-- begin Supplied material --

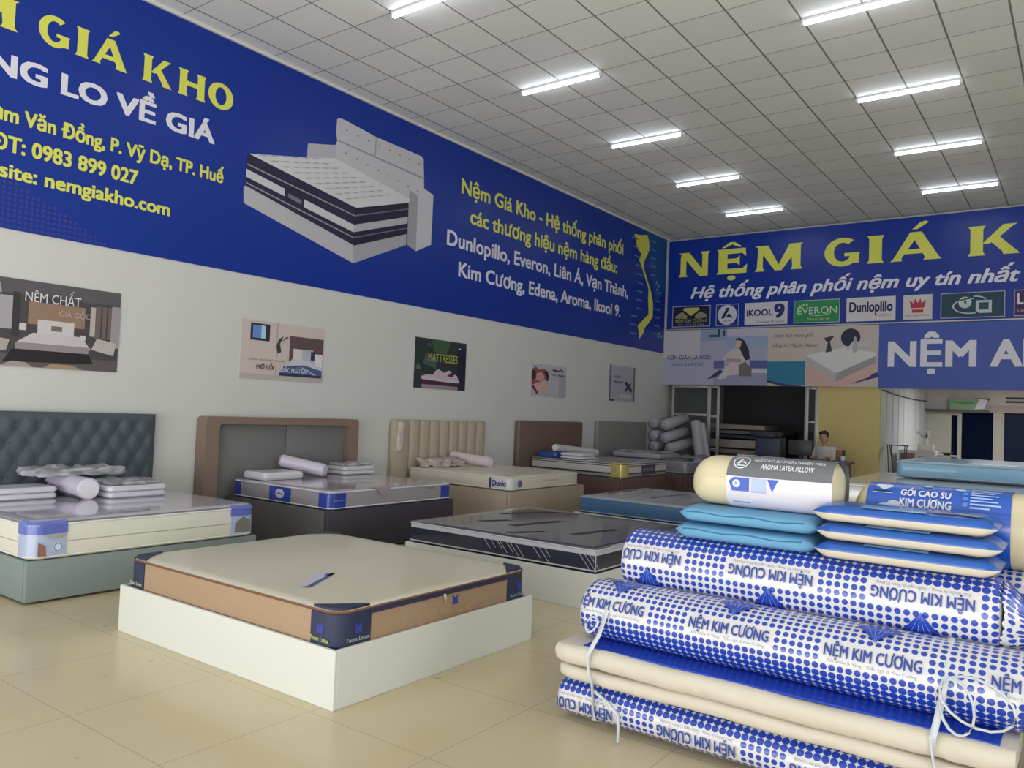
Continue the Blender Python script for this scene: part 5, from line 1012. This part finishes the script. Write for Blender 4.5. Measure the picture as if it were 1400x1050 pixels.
def skin(name, verts, edges, radii, m, parent=None, sub=2, root=0):
    me = bpy.data.meshes.new(name); me.from_pydata(verts, edges, []); o = bpy.data.objects.new(name, me); COL.objects.link(o)
    md = o.modifiers.new('s', 'SKIN'); md.use_smooth_shade = True
    for k, r in enumerate(radii): me.skin_vertices[0].data[k].radius = r if isinstance(r, tuple) else (r, r)
    me.skin_vertices[0].data[root].use_root = True
    sd = o.modifiers.new('d', 'SUBSURF'); sd.levels = sub; sd.render_levels = sub
    dg = bpy.context.evaluated_depsgraph_get(); nm_ = bpy.data.meshes.new_from_object(o.evaluated_get(dg)); bpy.data.objects.remove(o); bpy.data.meshes.remove(me)
    nm_.name = name; nm_.materials.clear(); nm_.materials.append(m); nm_.polygons.foreach_set('use_smooth', [True] * len(nm_.polygons))
    o = bpy.data.objects.new(name, nm_); COL.objects.link(o)
    if parent is not None: o.parent = parent; o.matrix_parent_inverse = Matrix.Translation(-parent.location)
    return o
SKINM = mat('skin', (196, 150, 122), .55, .4); HAIR = mat('black_hair', (30, 26, 28), .5); SHIRT = mat('white_shirt', (206, 206, 210), .7); TROU = mat('dark_trousers', (50, 52, 62), .7)
pt = thing('person', (PXc, PYc, .5), 'person with short black hair in a white shirt seated behind the desk', 'person')
V = [(0, .05, .56), (0, .03, .78), (0, 0, 1.00), (0, -.02, 1.10), (-.01, -.05, 1.19),
     (-.17, -.01, 1.06), (-.22, -.08, .86), (-.16, -.32, .89), (-.13, -.40, .90), (.17, -.01, 1.06), (.22, -.08, .86), (.14, -.32, .89), (.11, -.40, .90),
     (-.10, -.02, .56), (-.12, -.20, .55), (-.12, -.24, .13), (-.12, -.26, .05), (-.12, -.36, .035), (.10, -.02, .56), (.12, -.20, .55), (.12, -.24, .13), (.12, -.26, .05), (.12, -.36, .035)]
Ed = [(0, 1), (1, 2), (2, 3), (3, 4), (2, 5), (5, 6), (6, 7), (7, 8), (2, 9), (9, 10), (10, 11), (11, 12), (0, 13), (13, 14), (14, 15), (15, 16), (16, 17), (0, 18), (18, 19), (19, 20), (20, 21), (21, 22)]
Rd_ = [(.14, .11), (.135, .10), (.13, .09), .055, .05, .055, .042, .032, .03, .055, .042, .032, .03, .085, .075, .045, .04, .035, .085, .075, .045, .04, .035]
off = Vector((PXc, PYc, 0)); P_ = lambda vs: [tuple(Vector(v) + off) for v in vs]
body = skin('body', P_(V), Ed, Rd_, SKINM, pt)
# head, ears, nose and the hands join the body mesh
hx, hy, hz = PXc - .012, PYc - .075, 1.285
mb = MB(); supell(mb, hx, hy, hz, .076, .092, .112, SKINM, 1, nu=24, nv=16); supell(mb, hx, hy - .045, hz - .055, .05, .05, .055, SKINM, 1, nu=16, nv=10)
for s in (-1, 1): supell(mb, hx + s * .078, hy + .005, hz - .01, .012, .022, .03, SKINM, 1, nu=10, nv=8)
mb.tube([(hx, hy - .085, hz + .02), (hx, hy - .108, hz - .022), (hx, hy - .09, hz - .03)], [.008, .014, .012], SKINM, 8)
EYE = flat((30, 26, 28)); LIP = flat((160, 96, 90))
for s in (-1, 1): supell(mb, hx + s * .03, hy - .082, hz + .008, .013, .008, .006, EYE, 1, nu=10, nv=6); mb.tube([(hx + s * .014, hy - .09, hz + .03), (hx + s * .045, hy - .078, hz + .03)], .004, EYE, 6)
supell(mb, hx, hy - .088, hz - .062, .024, .01, .007, LIP, 1, nu=12, nv=6)
for s in (-1, 1):    # palms with curled fingers and thumbs on the desk
    bx, by, bz = PXc + s * .115, PYc - .43, .90
    supell(mb, bx, by - .02, bz, .04, .048, .018, SKINM, .8, nu=16, nv=8)
    for k, ln in enumerate((.058, .07, .066, .05)):
        fx = bx - s * .03 + s * .02 * k; mb.tube([(fx, by - .06, bz + .002), (fx, by - .06 - ln * .5, bz + .008), (fx, by - .06 - ln * .85, bz - .004), (fx, by - .06 - ln, bz - .018)], [.009, .0085, .008, .006], SKINM, 8)
    mb.tube([(bx - s * .03, by - .005, bz), (bx - s * .055, by - .03, bz), (bx - s * .06, by - .06, bz - .008)], [.011, .010, .007], SKINM, 8)
hd = mb.build('head', None, 80)
for o in (body, hd): o.select_set(True)
vs = [tuple(v.co) for v in body.data.vertices]; fs = [list(p.vertices) for p in body.data.polygons]; mm = MB(); mm.add(vs, fs, SKINM)
for p in hd.data.polygons: pass
o_ = len(mm.v); mm.v += [tuple(v.co) for v in hd.data.vertices]
for p in hd.data.polygons: mm.f.append([o_ + q for q in p.vertices]); mm.mi.append(mm.m(hd.data.materials[p.material_index])); mm.uv.append(None)
bpy.data.objects.remove(body); bpy.data.objects.remove(hd); mm.build('body', pt, 80)
skin('shirt', P_(V[:4] + [V[5], V[6], (-.18, -.27, .885), V[9], V[10], (.17, -.27, .885)]), [(0, 1), (1, 2), (2, 3), (2, 4), (4, 5), (5, 6), (2, 7), (7, 8), (8, 9)], [(.155, .125), (.15, .115), (.145, .105), (.066, .066), .068, .056, .048, .068, .056, .048], SHIRT, pt)
skin('trousers', P_([(0, .05, .56), V[13], V[14], V[15], V[18], V[19], V[20]]), [(0, 1), (1, 2), (2, 3), (0, 4), (4, 5), (5, 6)], [(.15, .12), .096, .086, .062, .096, .086, .062], TROU, pt)
mb = MB(); supell(mb, hx, hy + .022, hz + .026, .088, .092, .112, HAIR, .9, nu=24, nv=16, amp=.012, fr=30, seed=4); mb.tube([(hx - .07, hy - .06, hz + .085), (hx, hy - .085, hz + .09), (hx + .07, hy - .06, hz + .085)], [.022, .03, .022], HAIR, 10); mb.build('hair', pt, 80)
# desk things
t = thing('monitor', (3.62, 15.75, DZ), 'dark computer monitor seen from behind, in front of the clerk', 'monitor')
MO = mat('monitor_plastic', (54, 50, 58), .4)
mb = MB(); mb.bbox(3.42, 3.86, 15.62, 15.655, DZ + .07, DZ + .36, MO, .01); mb.build('screen_housing', t)
mb = MB(); mb.bbox(3.60, 3.68, 15.655, 15.68, DZ + .01, DZ + .2, MO, .005); mb.build('stand', t)
mb = MB(); mb.bbox(3.52, 3.76, 15.60, 15.78, DZ, DZ + .015, MO, .004); mb.build('base', t)
t = thing('printer', (2.95, 15.7, DZ), 'bulky dark blue machine standing on the desk left of the monitor', 'printer')
mb = MB(); mb.bbox(2.78, 3.28, 15.55, 15.95, DZ, DZ + .38, mat('dark_blue_machine', (46, 54, 76), .5), .03, 3); mb.build('case', t)
mb = MB(); mb.bbox(2.70, 3.18, 15.5, 15.9, DZ + .38, DZ + .50, mat('black_cover', (36, 40, 52), .5), .03, 3); mb.build('cover', t)
t = thing('paper_stack', (2.75, 15.5, DZ), 'loose white papers at the left part of the desk', 'paper')
mb = MB(); mb.bbox(2.5, 2.86, 15.38, 15.54, DZ, DZ + .02, WHT, .002); mb.bbox(2.98, 3.4, 15.37, 15.5, DZ, DZ + .012, WHT, .002); mb.build('sheets', t, 0)
t = thing('small_box', (2.62, 15.45, DZ + .02), 'small dark and orange object on the loose papers', 'box')
mb = MB(); mb.bbox(2.55, 2.68, 15.42, 15.50, DZ + .021, DZ + .06, mat('orange_brown', (150, 96, 72), .5), .008); mb.build('case', t)
for x_, wd, hh, c, lb in ((4.20, .10, .22, (196, 182, 164), 'cream folder standing right of the clerk'), (4.31, .05, .22, (140, 88, 66), 'narrow brown folder standing right of the cream one')):
    t = thing('folder', (x_, 15.75, DZ), lb, 'folder'); mb = MB(); mb.bbox(x_, x_ + wd, 15.62, 15.86, DZ, DZ + hh, flat(c), .008); mb.build('cover', t); mb = MB(); mb.bbox(x_ + .01, x_ + wd - .01, 15.628, 15.852, DZ + .01, DZ + hh + .003, WHT, .003); mb.build('pages', t, 0)
t = thing('paper_cup', (4.43, 15.6, DZ), 'white cup at the right end of the desk', 'cup')
mb = MB(); mb.loft([[(4.43 + r_ * cos(2 * pi * k / 16), 15.6 + r_ * sin(2 * pi * k / 16), DZ + z_) for k in range(16)] for r_, z_ in ((.03, 0), (.042, .10), (.038, .10), (.028, .01))], WHT); mb.build('cup_body', t, 50)
t = thing('tray', (4.4, 15.5, DZ), 'flat dark tray in front of the white cup', 'tray')
mb = MB(); mb.bbox(4.28, 4.54, 15.37, 15.52, DZ, DZ + .025, mat('blue_grey_tray', (86, 92, 110), .4), .008); mb.build('tray_body', t)

# ------------------------------------------------------------------ things in the passage
t = thing('side_table', (4.98, 17.75, 0), 'tall black wire-legged stand in front of the panelled wall', 'table')
BLK = mat('black_wire', (40, 42, 46), .5)
mb = MB(); mb.bbox(4.76, 5.16, 17.62, 17.95, 1.165, 1.18, BLK, .004); mb.build('table_top', t)
for a, b_ in (((4.80, 17.66), (4.86, 17.66)), ((4.84, 17.66), (5.02, 17.66)), ((5.12, 17.66), (5.06, 17.66)), ((4.82, 17.92), (4.92, 17.92)), ((5.12, 17.92), (5.02, 17.92))):
    mb = MB(); mb.tube([(*a, 1.165), (*b_, 0)], .009, BLK); mb.build('leg', t)
t = thing('cabinet', (5.15, 19.2, 0), 'pale cabinet with a reddish drawer in the passage', 'cabinet')
CABW = mat('pale_cabinet', (196, 194, 190), .5)
mb = MB(); mb.bbox(4.80, 5.50, 18.8, 19.3, 0, 1.06, CABW, .01); mb.build('carcass', t)
mb = MB(); mb.bbox(4.84, 5.12, 18.785, 18.80, .80, 1.0, mat('reddish_drawer', (132, 92, 88), .5), .005); mb.build('drawer', t)
mb = MB(); mb.bbox(5.19, 5.46, 18.785, 18.80, .78, .94, mat('grey_drawer', (128, 126, 124), .5), .005); mb.build('drawer', t)
t = thing('white_box', (5.32, 19.0, 1.06), 'white box on the pale cabinet, under the flowers', 'box')
mb = MB(); mb.bbox(5.16, 5.46, 18.85, 19.15, 1.06, 1.20, WHITE, .01); mb.build('box_body', t)
t = thing('flower_vase', (5.3, 19.0, 1.2), 'small vase of white flowers on the white box', 'vase')
mb = MB(); mb.loft([[(5.3 + r_ * cos(2 * pi * k / 16), 19.0 + r_ * sin(2 * pi * k / 16), 1.2 + z_) for k in range(16)] for r_, z_ in ((.03, 0), (.05, .04), (.05, .08), (.03, .12), (.035, .13))], WHITE); mb.build('vase_body', t, 50)
random.seed(9); GST = flat((84, 104, 82)); PET = flat((224, 222, 226))
for k in range(9):
    a = random.uniform(0, 6.28); r_ = random.uniform(.02, .16); e_ = (5.3 + r_ * cos(a), 19.0 + r_ * .6 * sin(a), 1.36 + random.uniform(0, .16))
    mb = MB(); mb.tube([(5.3, 19.0, 1.31), ((5.3 + e_[0]) / 2, (19 + e_[1]) / 2, 1.36), e_], .004, GST, 6); st_ = mb.build('stem', t, 60)
    mb = MB()
    for q in range(5): supell(mb, e_[0] + .022 * cos(q * 1.26), e_[1] + .012, e_[2] + .022 * sin(q * 1.26), .02, .008, .02, PET, 1, nu=8, nv=6)
    mb.build('bloom', st_, 60)
t = thing('side_table', (5.62, 19.1, .0), 'low grey table with a dark bowl right of the flowers', 'table')
mb = MB(); mb.bbox(5.52, 5.90, 18.9, 19.25, .96, .99, CABW, .005); mb.build('table_top', t)
for a in (5.54, 5.86):
    for b_ in (18.92, 19.21): mb = MB(); mb.bbox(a, a + .02, b_, b_ + .02, 0, .96, CABW, .003); mb.build('leg', t, 0)
t = thing('bowl', (5.7, 19.05, .99), 'shallow dark bowl on the low grey table', 'bowl')
mb = MB(); mb.loft([[(5.7 + r_ * cos(2 * pi * k / 18), 19.05 + r_ * sin(2 * pi * k / 18), .99 + z_) for k in range(18)] for r_, z_ in ((.05, 0), (.12, .06), (.11, .06), (.045, .01))], flat((92, 92, 98))); mb.build('bowl_body', t, 50)
t = thing('small_banner', (5.5, 22.6, 2.05), 'small green and white banner standing on the ledge over the dark doorway', 'banner')
mb = MB(); P = [(5.25, 2.062), (5.75, 2.062), (6.02, 2.062), (6.08, 2.32), (5.85, 2.34), (5.55, 2.30), (5.25, 2.36)]
mb.add([(x_, 22.80, z_ - .01) for x_, z_ in P] + [(x_, 22.81, z_ - .01) for x_, z_ in P], [list(range(7)), list(range(13, 6, -1))] + [(i, 7 + i, 7 + (i + 1) % 7, (i + 1) % 7) for i in range(7)], flat((120, 158, 122)))
mb.add([(x_, 22.794, z_ - .01) for x_, z_ in [(5.80, 2.07), (6.02, 2.10), (6.08, 2.32), (5.9, 2.33)]], [(0, 1, 2, 3)], flat((206, 204, 214))); mb.add([(x_, 22.794, z_ - .01) for x_, z_ in [(5.30, 2.24), (5.6, 2.20), (5.8, 2.22), (5.8, 2.25), (5.6, 2.24), (5.3, 2.27)]], [(0, 1, 2, 3, 4, 5)], flat((86, 124, 92))); mb.build('banner_sheet', t, 0)
t = thing('cable', (4.9, 20, 2.2), 'dark cable sagging along the panelled wall', 'cable')
mb = MB(); mb.tube([(4.72, 17.5, 2.29), (4.72, 19.0, 2.24), (4.72, 21, 2.22), (4.72, 22.9, 2.24)], .012, BLK, 6); mb.build('cable_run', t, 60)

-- end Supplied material --

▶ **Task prompt**:
Select and copy each line from the data that includes the word "part".

▶ **Answer to the problem**:
Continue the Blender Python script for this scene: part 5, from line 1012. This part finishes the script. Write for Blender 4.5. Measure the picture as if it were 1400x1050 pixels.
t = thing('paper_stack', (2.75, 15.5, DZ), 'loose white papers at the left part of the desk', 'paper')